New chairs and desks

When Shani-Hay says during the tour that the school is a flagship project, she is cut off by Rimon from the city’s educational administration, who doesn’t tend to dramatic pronouncements – not about the schools with special content (like the school of science or the arts) nor about their architecture. “I don’t have a flagship school,” she says. “And we can’t afford her” – referring to Shani-Hay – she adds, in a hint to principal Levy, who hopes that the other floors that aren’t yet designed will be as beautiful as the existing ones.

So apparently Shani-Hay will not be designing the floors for grades 3 through 6. “In the end these are public funds,” says Rimon. “To us all the schools are equally important.” In this context she mentions that Inclu wanted the Bikurim school to take children from throughout the city. “We didn’t agree. It’s meant only for the children who live near the school. It’s regional only for the special education pupils.”

It should be noted that for all Tel Aviv schools, the municipality more than doubles the Education Ministry budget, because the ministry’s budget isn’t adjusted for multistory buildings and doesn’t allow for varied equipment or to add space beyond the ministry’s plan. The interior design for the two floors that Shani-Hay designed cost 1 million shekels (over $284,000). Rimon believes that a quality educational environment can be designed for less.

“[Shani-Hay] is very expensive,” Rimon says. “For sure you can create excellent environment at lower cost; that’s what we are doing in all our schools in the city; we are making amazing spaces. Shani-Hay is a brand. Inclu made a deal with her and we got the bill in the end. I don’t want one school to have and not another, and we have a lot of suppliers who create special learning spaces.”

For example?

“Last year we replaced the chairs and desks in all the city’s first grade classrooms, because they’ve changed the instruction methods to less frontal and more personal. That cost a lot of money. Everything became personal modular desks that you can raise, lower, or connect into threes and fours. We gave the principals a catalogue and every school chose its own bookcases and benches, beanbag corners and more.”

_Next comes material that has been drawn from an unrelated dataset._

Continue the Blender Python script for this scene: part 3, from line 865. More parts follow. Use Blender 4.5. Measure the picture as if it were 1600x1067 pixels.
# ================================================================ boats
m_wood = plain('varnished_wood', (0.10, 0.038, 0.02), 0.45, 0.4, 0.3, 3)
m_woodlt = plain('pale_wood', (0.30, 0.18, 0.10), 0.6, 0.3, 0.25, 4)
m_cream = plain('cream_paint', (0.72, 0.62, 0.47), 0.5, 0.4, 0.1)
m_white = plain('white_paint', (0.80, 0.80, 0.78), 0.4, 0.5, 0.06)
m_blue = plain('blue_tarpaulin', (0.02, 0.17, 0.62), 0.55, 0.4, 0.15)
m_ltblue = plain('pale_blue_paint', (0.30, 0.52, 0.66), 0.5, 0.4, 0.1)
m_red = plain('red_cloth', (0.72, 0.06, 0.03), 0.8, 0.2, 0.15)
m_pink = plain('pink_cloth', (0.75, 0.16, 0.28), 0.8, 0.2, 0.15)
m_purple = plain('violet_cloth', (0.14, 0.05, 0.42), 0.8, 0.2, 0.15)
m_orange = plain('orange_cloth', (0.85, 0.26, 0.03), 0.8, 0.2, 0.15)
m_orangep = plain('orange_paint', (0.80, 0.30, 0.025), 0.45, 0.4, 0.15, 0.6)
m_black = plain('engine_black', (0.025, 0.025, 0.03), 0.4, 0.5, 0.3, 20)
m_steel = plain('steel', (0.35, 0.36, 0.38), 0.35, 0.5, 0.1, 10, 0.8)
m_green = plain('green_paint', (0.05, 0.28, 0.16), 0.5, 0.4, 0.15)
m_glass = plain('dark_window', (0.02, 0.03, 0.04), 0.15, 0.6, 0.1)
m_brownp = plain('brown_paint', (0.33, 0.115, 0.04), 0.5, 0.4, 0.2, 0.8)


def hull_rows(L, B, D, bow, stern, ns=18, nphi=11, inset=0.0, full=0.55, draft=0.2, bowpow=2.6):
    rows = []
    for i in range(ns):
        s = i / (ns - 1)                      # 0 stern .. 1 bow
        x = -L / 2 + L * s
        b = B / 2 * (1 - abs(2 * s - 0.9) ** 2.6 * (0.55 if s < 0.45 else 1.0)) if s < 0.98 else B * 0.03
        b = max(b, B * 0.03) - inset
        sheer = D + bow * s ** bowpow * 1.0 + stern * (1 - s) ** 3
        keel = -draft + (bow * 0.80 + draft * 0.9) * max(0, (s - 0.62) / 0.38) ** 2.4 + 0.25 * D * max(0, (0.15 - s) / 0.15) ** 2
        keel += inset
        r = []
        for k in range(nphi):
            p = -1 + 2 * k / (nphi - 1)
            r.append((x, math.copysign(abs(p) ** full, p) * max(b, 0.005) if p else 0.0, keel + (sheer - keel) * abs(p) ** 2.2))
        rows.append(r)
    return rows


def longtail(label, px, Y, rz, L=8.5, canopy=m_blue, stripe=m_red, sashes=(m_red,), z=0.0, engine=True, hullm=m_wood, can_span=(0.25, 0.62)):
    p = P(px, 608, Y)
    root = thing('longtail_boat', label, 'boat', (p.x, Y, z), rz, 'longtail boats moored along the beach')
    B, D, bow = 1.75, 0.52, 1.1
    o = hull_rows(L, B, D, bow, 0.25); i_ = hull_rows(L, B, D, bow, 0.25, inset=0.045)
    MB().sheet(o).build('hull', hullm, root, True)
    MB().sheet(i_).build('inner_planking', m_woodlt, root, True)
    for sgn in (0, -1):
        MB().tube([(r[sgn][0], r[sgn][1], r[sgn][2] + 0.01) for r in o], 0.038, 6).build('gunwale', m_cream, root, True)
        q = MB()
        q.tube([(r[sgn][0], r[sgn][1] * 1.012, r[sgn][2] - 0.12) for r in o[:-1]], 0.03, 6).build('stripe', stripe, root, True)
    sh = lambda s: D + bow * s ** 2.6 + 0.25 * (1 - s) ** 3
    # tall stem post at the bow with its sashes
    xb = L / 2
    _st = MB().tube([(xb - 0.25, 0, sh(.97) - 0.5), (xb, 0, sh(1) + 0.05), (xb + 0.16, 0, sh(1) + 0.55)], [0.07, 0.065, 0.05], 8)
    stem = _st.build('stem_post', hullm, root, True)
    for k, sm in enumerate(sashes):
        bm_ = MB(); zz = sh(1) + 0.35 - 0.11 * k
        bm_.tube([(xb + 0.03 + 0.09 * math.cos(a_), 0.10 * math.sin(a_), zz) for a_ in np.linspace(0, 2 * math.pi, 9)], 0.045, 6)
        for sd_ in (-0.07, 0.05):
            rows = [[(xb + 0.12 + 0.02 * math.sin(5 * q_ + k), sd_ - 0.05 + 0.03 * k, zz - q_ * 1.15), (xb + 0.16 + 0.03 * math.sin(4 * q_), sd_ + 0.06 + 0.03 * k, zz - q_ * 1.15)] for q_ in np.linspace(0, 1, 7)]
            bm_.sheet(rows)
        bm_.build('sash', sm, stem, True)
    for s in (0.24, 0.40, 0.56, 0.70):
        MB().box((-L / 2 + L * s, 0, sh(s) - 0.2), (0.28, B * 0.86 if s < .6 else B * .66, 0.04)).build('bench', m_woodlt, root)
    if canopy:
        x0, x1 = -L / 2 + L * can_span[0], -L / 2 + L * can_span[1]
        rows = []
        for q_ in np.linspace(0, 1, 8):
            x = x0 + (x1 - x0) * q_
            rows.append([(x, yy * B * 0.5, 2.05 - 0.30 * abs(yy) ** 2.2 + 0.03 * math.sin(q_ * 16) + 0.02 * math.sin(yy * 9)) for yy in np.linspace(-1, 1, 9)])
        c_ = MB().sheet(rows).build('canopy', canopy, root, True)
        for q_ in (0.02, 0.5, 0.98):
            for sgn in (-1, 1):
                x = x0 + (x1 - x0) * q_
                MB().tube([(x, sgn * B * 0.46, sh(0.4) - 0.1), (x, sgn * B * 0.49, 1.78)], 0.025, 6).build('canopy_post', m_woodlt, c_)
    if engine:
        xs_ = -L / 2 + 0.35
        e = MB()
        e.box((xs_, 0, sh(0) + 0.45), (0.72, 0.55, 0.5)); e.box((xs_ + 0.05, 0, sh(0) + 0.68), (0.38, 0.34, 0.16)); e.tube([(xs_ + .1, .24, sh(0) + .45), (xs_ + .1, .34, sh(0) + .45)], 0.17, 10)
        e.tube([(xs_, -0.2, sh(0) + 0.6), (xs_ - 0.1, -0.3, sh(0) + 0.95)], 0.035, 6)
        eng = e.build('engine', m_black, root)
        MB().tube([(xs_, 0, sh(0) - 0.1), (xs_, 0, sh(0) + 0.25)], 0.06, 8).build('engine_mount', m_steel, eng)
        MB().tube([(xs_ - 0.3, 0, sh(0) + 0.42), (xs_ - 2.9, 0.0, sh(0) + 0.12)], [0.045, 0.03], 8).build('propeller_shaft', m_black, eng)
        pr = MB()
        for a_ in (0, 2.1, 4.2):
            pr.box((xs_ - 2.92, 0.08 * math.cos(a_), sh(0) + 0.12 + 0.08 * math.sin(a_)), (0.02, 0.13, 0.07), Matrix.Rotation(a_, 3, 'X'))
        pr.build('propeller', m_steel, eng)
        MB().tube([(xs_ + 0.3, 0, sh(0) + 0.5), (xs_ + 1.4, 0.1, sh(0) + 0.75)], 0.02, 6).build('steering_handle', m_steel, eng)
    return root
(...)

The planning of all new schools in recent years has been adapted to the needs of contemporary learning and they are all planned with varied spaces for different types of learning, Rimon says. “We gathered the architects who work with us and explained this to them, and every time there are new architects we explain the educational approach to them. The corridors are double [-duty] – our hallways have also become learning space. The teachers room will be a research space, they won’t just sit there without being able to work. We are setting up thinking laboratories that recall WeWork co-working spaces. We are planning pseudo-galleries for displaying things.”

School planning alters the learning?

“Of course. When there’s a new place to work, you work there. True, there are teachers who set up the new tables for frontal learning. It’s a tough process and teachers don’t change in a day. It’s a process. We do training sessions and there’s a lot of work, but each time there’s another teacher who dares and they learn from each other. We are seeing a substantive change.”